Monday, July 21, 2014

Bird Cat Dog by Lee Nordling


Title: Bird Cat Dog
Author: Lee Nordling
Publisher: Lerner
Rating: WORTHY!

Illustrated by Meritxell Bosch


DISCLOSURE: Unlike the majority of reviews in this blog, I've neither bought this book nor borrowed it from the library. This is a "galley" copy ebook, supplied by Net Galley. I'm not receiving (nor will I expect to receive or accept) remuneration for this review.

This is part of the Three Story series, and it delighted me with the play on words and the organization as a three-tiered story, each of which is told in parallel. The story is related both vertically, and horizontally and simultaneously, so you can either read the entire story of one character by reading each page, but only across the top, middle, or bottom, or you can read it down each page in the more conventional fashion and follow all three stories as they unfold. Since each tale is so intimately connected with the other two, I chose to follow the story conventionally.

I think kids will love this. I know I would have been fascinated by it at that age. Okay, I admit, I still am enamored of the way it's told. The artwork is excellent - simple enough to make the right point, yet artfully drawn and colored nonetheless, and it's full of motion and action. In some ways it reminds me of the old film strips I was very much engaged by as a young kid.

The bird gets the strip across the top of the page, the cat gets the middle, and the dog the bottom, which I guess makes it the underdog.... I don't know if this was organized alphabetically, or by relative agility or what, but that's how it is! The bird is in the catbird seat as the main protagonist, getting loose and letting loose, and out the window it flies into the yard, then to the nearby woods, stirring things up and antagonizing the cat which in turn brings in the dog. Each of these three has not only to contend with each other, but with other animals in the neighborhood, such as another cat, another dog, a predatory bird and a squirrel.
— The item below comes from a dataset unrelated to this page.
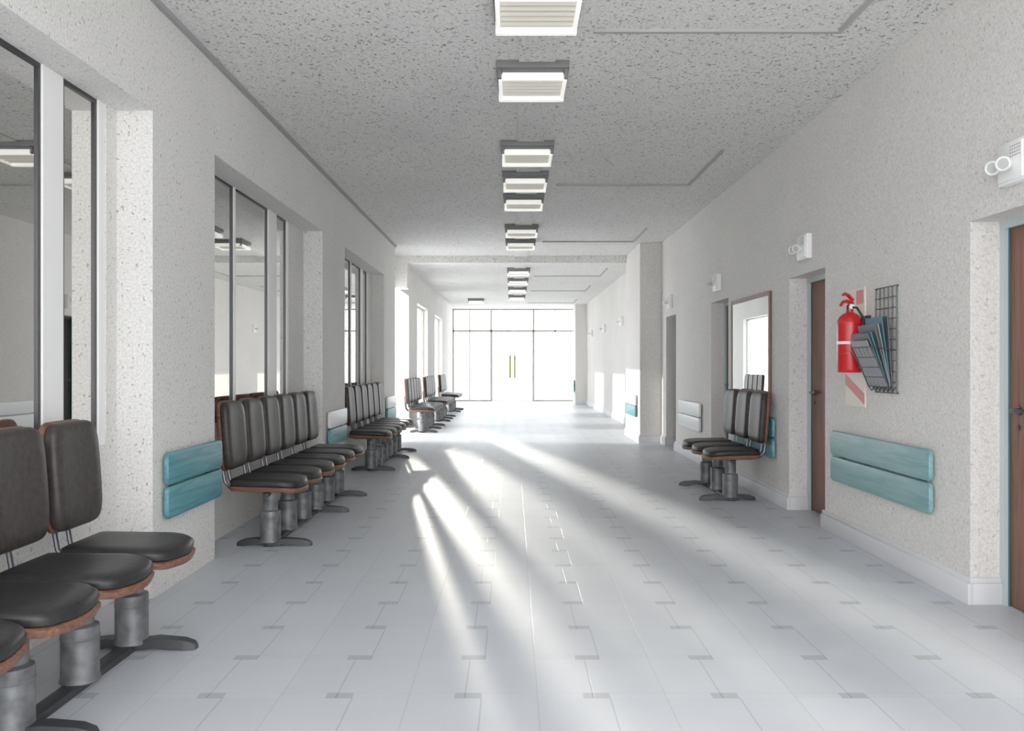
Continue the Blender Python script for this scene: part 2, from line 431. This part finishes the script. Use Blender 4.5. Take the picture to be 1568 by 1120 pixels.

Having said that, there's no 'Tom and Jerry' violence here, just playing and chasing, the way kids themselves love to do. The whole thing quickly dissolves into a rather slapstick chase in and out of everywhere, reminiscent of the old silent movie chases, and of the Marx Brothers. And just like with Harpo Marx, there isn't a word spoken (well animals don't speak, y'know?!). It's all done in images and I loved it. Your kids will too.

Here's an afterthought. One thing which this novel puts out there as a concept is that everyone is the hero of their own story, and for children I think this is a good and self-empowering concept, but as an older skeptic and even a cynic, I have to say that this reminds me rather of Joss Whedon's Dr. Horrible's Sing-Along Blog wherein Captain Hammer sings "Everyone's a hero in their own way". As an adult I’d buy this better if it maintained that everyone was the hero, or the anti-hero, or the villain of their own story, or more generically: if everyone was merely the subject of their own story! Just a thought!